Un “atto di residenza” con i pugni ben piantati nelle pieghe della nostra natura, che non prescinde da un doveroso substrato di analisi politica sapientemente disseminato lungo il testo, assumendolo però come mero punto di partenza per investire la questione economica, le sanguinose disparità sociali prodotte e le inevitabili ricadute sulle condizioni di vita degli ultimi, in una indagine che si amplia come i cerchi concentrici sulla superficie di uno stagno, ossigenandone la sottostante massa d’acqua.

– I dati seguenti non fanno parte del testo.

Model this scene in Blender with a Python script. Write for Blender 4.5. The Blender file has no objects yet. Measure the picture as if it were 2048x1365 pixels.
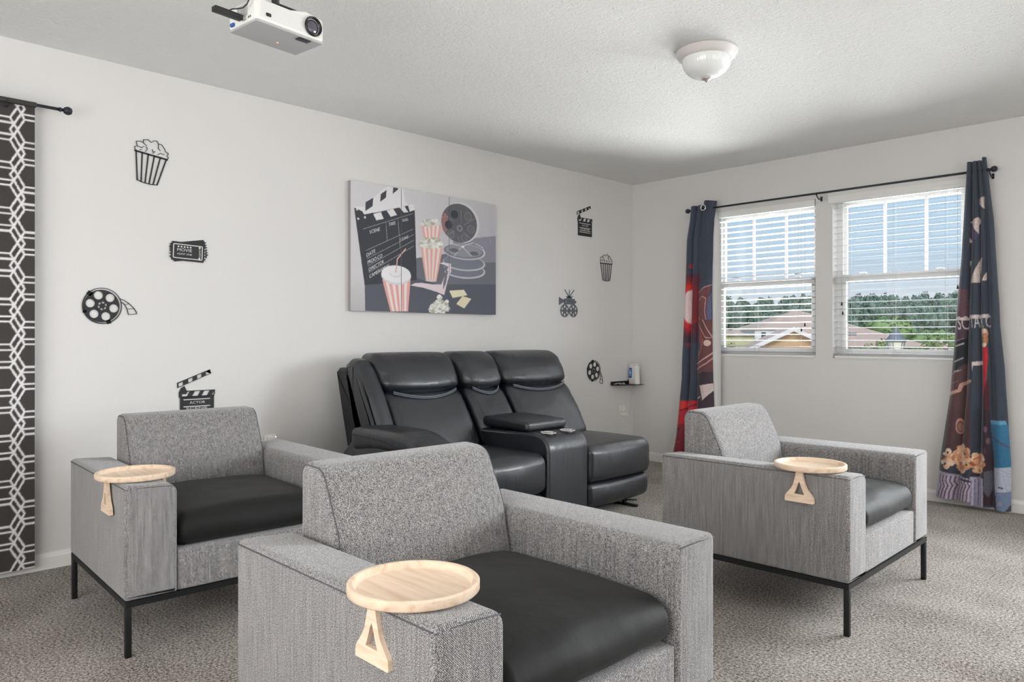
import bpy, math, random, json
import numpy as np
from mathutils import Vector, Matrix, noise
random.seed(7); np.random.seed(7)
R = math.radians
S = bpy.context.scene
COL = S.collection

# ------------------------------------------------------------------ camera, world, lights, exposure
cd = bpy.data.cameras.new('camera'); cam = bpy.data.objects.new('camera', cd); COL.objects.link(cam)
cam.location = (0, 0, 1.084); cam.rotation_euler = (R(90), 0, R(45.56))
cd.sensor_width = 36; cd.lens = 36 * 1494 / 2048; cd.shift_y = -8.2 / 2048; cd.clip_start = .05; cd.clip_end = 600
S.camera = cam
S.view_settings.view_transform = 'Standard'; S.view_settings.look = 'None'
S.view_settings.gamma = 1; S.view_settings.exposure = -.12; S.view_settings.use_curve_mapping = False
S.cycles.max_bounces = 10; S.cycles.diffuse_bounces = 6; S.cycles.transparent_max_bounces = 24
S.cycles.use_denoising = True; S.cycles.caustics_reflective = False; S.cycles.caustics_refractive = False
S.cycles.sample_clamp_indirect = 4

w = bpy.data.worlds.new('sky'); S.world = w; w.use_nodes = True
nt = w.node_tree; nt.nodes.clear()
o_ = nt.nodes.new('ShaderNodeOutputWorld'); b_ = nt.nodes.new('ShaderNodeBackground')
tc = nt.nodes.new('ShaderNodeTexCoord'); sp = nt.nodes.new('ShaderNodeSeparateXYZ'); cr = nt.nodes.new('ShaderNodeValToRGB')
nt.links.new(tc.outputs['Generated'], sp.inputs[0]); nt.links.new(sp.outputs[2], cr.inputs[0])
nt.links.new(cr.outputs[0], b_.inputs[0]); nt.links.new(b_.outputs[0], o_.inputs[0])
e = cr.color_ramp.elements
e[0].position = 0.0; e[0].color = (.80, .86, .93, 1)
e[1].position = .6; e[1].color = (.28, .46, .80, 1)
k = e.new(.045); k.color = (.78, .86, .95, 1)
k = e.new(.10); k.color = (.58, .76, .93, 1)
k = e.new(.2); k.color = (.50, .71, .93, 1)
b_.inputs[1].default_value = 1.0

def area(name, loc, target, sx, sy, power, col=(1, 1, 1), spread=180):
    l = bpy.data.lights.new(name, 'AREA'); l.shape = 'RECTANGLE'; l.size = sx; l.size_y = sy
    l.energy = power; l.color = col; l.spread = R(spread)
    o = bpy.data.objects.new(name, l); COL.objects.link(o); o.location = loc
    o.rotation_euler = (Vector(target) - Vector(loc)).to_track_quat('-Z', 'Y').to_euler()
    return o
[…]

Ogni generazione ha avuto una città cui volgere il pensiero, per correre da lei a difenderla. I nostri padri hanno avuto Madrid assediata da Franco, hanno avuto Varsavia distrutta due volte, nella rivolta del ghetto e in quella dell’intera città l’anno seguente. I miei quarant’anni e rotti hanno Mostar, un buon posto per usarli.
Un atto d’accusa ben circostanziato, inappuntabile, capace di scrollarci di dosso la polvere di un tergiversante cerchiobottismo che ci inchioda in una stasi insanabile, nella quale pascola indisturbata l’umana spietatezza di chi antepone la logica del profitto al riconoscimento dell’Altro.
Se “lo spicciolo cavato di tasca è sordido se lo do senza guardare in faccia”, cosa rimane dell’uomo colpevolmente dimentico della propria fragilità al banco degli imputati?
Approfondimento
La penna indomita di Erri de Luca, riottosa a qualsiasi tiepidismo, è capace in questa opera di rimanere comunque in ascolto, di registrare luoghi, fatti, dolori, con precisione chirurgica, di farvi posto al proprio interno nella più archetipica delle gestazioni per poi esondare dall’orizzonte della pagina con travolgente freschezza e potenza.
Con i nostri furgoni di buona volontà siamo pellegrini in mezzo a odi e torti metodici incalcolabili.
Colpisce più di tutto l’irriverente capacità dell’autore di immergersi nella sozzura di ogni giorno con uno sguardo che rimane limpido e per ciò stesso libero, immerso nella mota eppure irraggiungibile dalla lordura, patentemente estraneo a logiche di compromessi ed artate post-verità, di tirarsi fuori dal ciarlare inconcludente di una folla acefala fin troppo facilmente manipolabile nei propri giudizi, di levare alta la propria voce nei crocicchi anonimi delle nostre città così come a Mostar, teatro di una guerra “alimentata dal combustibile dei delitti, dei torti, delle sproporzioni” rinvenibili un po’ ovunque l’uomo prevarichi sull’uomo, nella polvere disumanizzante dei ghetti di ieri, oggi e domani che intride le nostre candide tuniche.
Nel quale l’autista di convogli d’aiuto si spinge con trasparente onestà ed un’immediatezza che ha dell’ostinato, estraneo ad ogni intento catechizzante, non tanto per riparare i torti quanto per denunciarli, snocciolando con maestria un lessico crudo, puntiglioso, dal cipiglio denotativo sfrontato che nulla lascia tra i denti, in un equilibrio precario tra le prerogative dell’innamorato, del cronista e dell’anatomopatologo.
Voce incessantemente in viaggio, orgogliosamente sprovvista di sandali o bisaccia, sulle tracce delle piccole e grandi meschinerie di cui tutti, nessuno escluso, siamo capaci, così come dello slancio altruistico, taciuto magari per modestia o perché condannato a rimanere privo di cantore.
Con la schiena dritta e l’apertura allo stupore distintive di uno tra gli esponenti più apprezzati del panorama letterario contemporaneo, l’”operaio sgualcito” capace di regalarci parole indelebili e segrete, tenute al sicuro nel cuore di ciascuno di noi.
Appartengo a questo secolo, sono figlio suo e di mia madre, non posso rinunciare all’eredità.